A masterpiece among masterpieces, the two-part, three-hour A Grin Without a Cat is Chris Marker’s most ambitious, clear-headed string of cinematic clauses and ideological couplets, and also his most impenetrable. Fashioned, in part, out of rejected and unused political footage shot by Marker’s SLON and ISKRA production collectives, the movie is the major work preceding his landmark essay film Sans Soleil and, in many ways, prefigures that film’s globe-trotting filmosophical musings, but in the guise of—for lack of a better word—agitprop. Fragmenting his first-person experience by divvying out narration duties to multiple voices, Marker’s portrait emerges as an emotionless but paradoxically doleful threnody for what, when he first crafted the film in 1977, had only one decade earlier seemed a vigorous, multinational leftist movement. But what Marker and others perhaps mistook as strength in diffuse omnipresence back in 1967 eventually revealed itself as a confluence of separate concerns that stood very little chance against the nameless, faceless, maybe even nonexistent Other.
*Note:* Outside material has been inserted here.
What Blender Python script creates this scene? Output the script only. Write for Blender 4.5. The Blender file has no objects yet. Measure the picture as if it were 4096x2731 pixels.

Grin is a center without a hold. It’s also a first-person history in a format that, Marker surmises, is too often left to those who would write out anything personal in favor of the monolithic authority of narrative. Paradoxically, it’s Marker’s strongest example of collectivism in political filmmaking; as the end credit reads, “The true authors of this film are the countless cameramen, technical operators, witnesses and activists whose work is constantly pitted against that of the powers that be, who would like us to have no memory.” While Grin presumes a downright radical foreknowledge of highly specific social movements and moments (from the widely publicized student uprisings along the Left Bank in Paris and the political assassination of Che Guevara to the strike of Rhodia workers and the schisms between multiple leftist factions in Soviet-invaded Czechoslovakia), its sheer, uncompromising breadth is only enriched when one considers how many of the world’s theaters of nascent leftist fervor didn’t even factor into Marker’s portmanteau. (Take, for instance, the American Civil Rights movement, which in Grin is more or less represented by a shot of a Black Panther holding up Mao’s little red book.)
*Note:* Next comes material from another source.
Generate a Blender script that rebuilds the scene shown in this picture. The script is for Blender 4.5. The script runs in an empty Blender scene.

All that said, what still rings clear even in this overwhelmingly dirgey material is Marker’s bemusing sense of humor. I can think of no other filmmaker who would open their film by cross-cutting Sergei Eisenstein’s Potemkin with fist-pumping student protestors and then climax the proceedings by examining how Fidel Castro, who asserted authority by micromanaging the positions of the microphones on his podium, was instantaneously reduced to sputtering rhetorical impotence when faced with immobile mic stands. Or a filmmaker who would, in the movie’s most galvanizing and personal moment, present self-shot footage of the germination of the May ’68 uprising in Paris and ruminate on the shakiness of his images. Those high-contrast, vibrating images, Marker seems to suggest, are the direct result of the cameraman’s trembling hands, themselves a testament to observer and the observed both realizing with simultaneity their presence during a crucial moment of history.
The rest of the film shoulders the formal power of that shudder of realization, as though recognizing it represents a marked contrast to the left’s inability to sustain a long-term strategy. Marker scholar Catherine Lupton, in her book-length study Memories of the Future, highlights a moment of narration in which Marker remembers footage he shot of protesters being allowed to crash the Pentagon and surmises, “When I look at these scenes again, and put them alongside the stories the police told us about how it was they who lit the fires in the police stations in May ’68, I began to wonder if some of our victories of the ’60s weren’t cut from the same cloth.” Perhaps that’s to account for the fact that, in the film’s coda, Marker makes a temporary substitution in his choice of representative from the animal kingdom, swapping out his silently watching cats in favor of the roving, prowling, omnipresence of wolves. In any case, Grin is a tapestry woven from the allegedly living history of a movement Marker regrettably admitted may have had a finite lifespan, and it is anything but cut from the same cloth.